Reflections on 180g Vinyl


UPDATE 10/6/16 – My copy arrived today. It turns out to be from the same stamper as used for the 2013 “Music on Vinyl” release. The main difference between the Sony release and the MOV one is that the facsimile Kitchenware Label is less blurred on the new copy. It actually does sound amazing. I was surprised by how good it is.

The new Sony vinyl release of Steve McQueen is in the shops from Friday June 10th (or can be ordered via the Amazon link strategically placed to the right of this post). Mine’s on order certainly, completism has its obligations. But it’s very difficult to get over-enthused about this release.

Of course anything that brings our heroes into the public consciousness is absolutely to be welcomed. There is the intriguing possibility the album may make it into the Sainsbury’s hipster aisle, where it may be picked up by someone who knows nothing of the band. Anyone who already knows Prefab Sprout will of course already have it in some format or other, so it’s a little difficult to see what the intention of the release is.

In many ways it’s an opportunity missed. Putting the acoustic version onto a double album format with a remastered original would be genuinely exciting. Or even including new sleeve notes. But I suspect it’s going to be a vanilla reissue. The only new part of it is the barcode.

It is 180g vinyl, of course, but there was a “Music on Vinyl” release in 2013 that was also on 180g, and to be perfectly honest even the approximately 45g so-thin-it’s-translucent “Irish Pressing” I have from 1985 sounds perfectly good.

Sony are cashing in on their back catalogue, which is understandable. I don’t suppose the band will get anything – Paddy might get songwriting royalties – and they may not even have been told it’s happening.

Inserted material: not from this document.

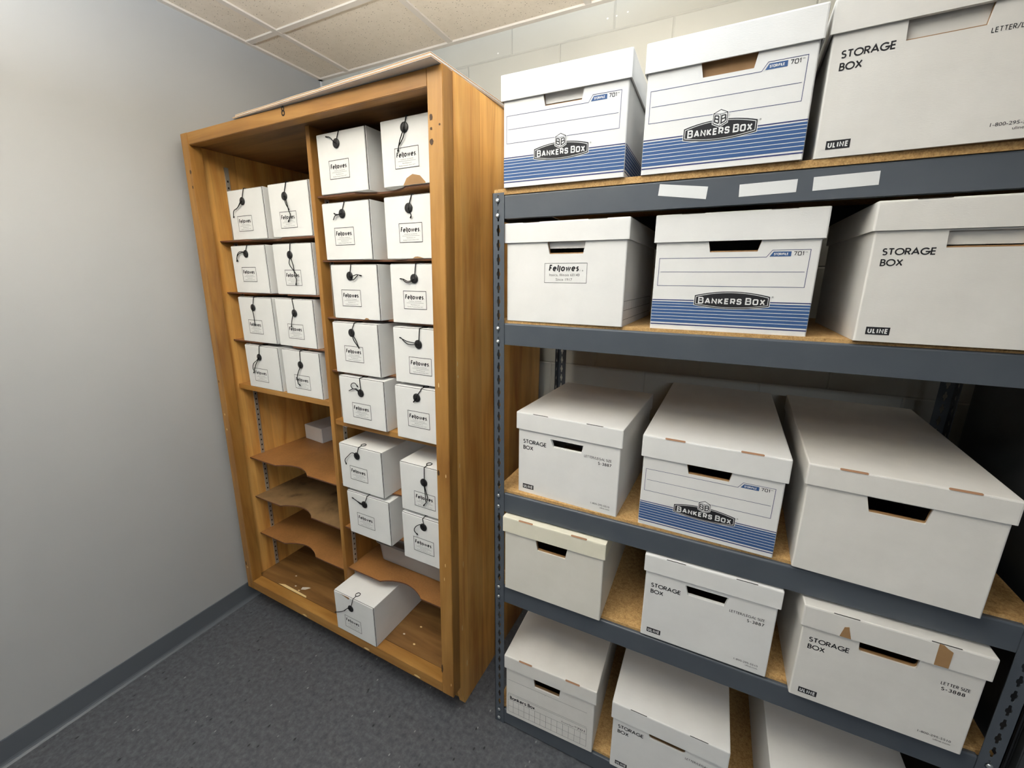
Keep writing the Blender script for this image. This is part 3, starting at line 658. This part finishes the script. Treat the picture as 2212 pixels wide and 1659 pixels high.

But it just strikes me as a little unimaginative and verging on the exploitative. If you’re not a completist, and you want the album on vinyl, the best of all would be the Japanese pressings which tend to be expensive, but there are plenty of near mint 1985 pressings around, and the later “Nice Price” version can often be found unopened and completely mint. They have the advantage of being the real contemporary deal, not a later reconstruction.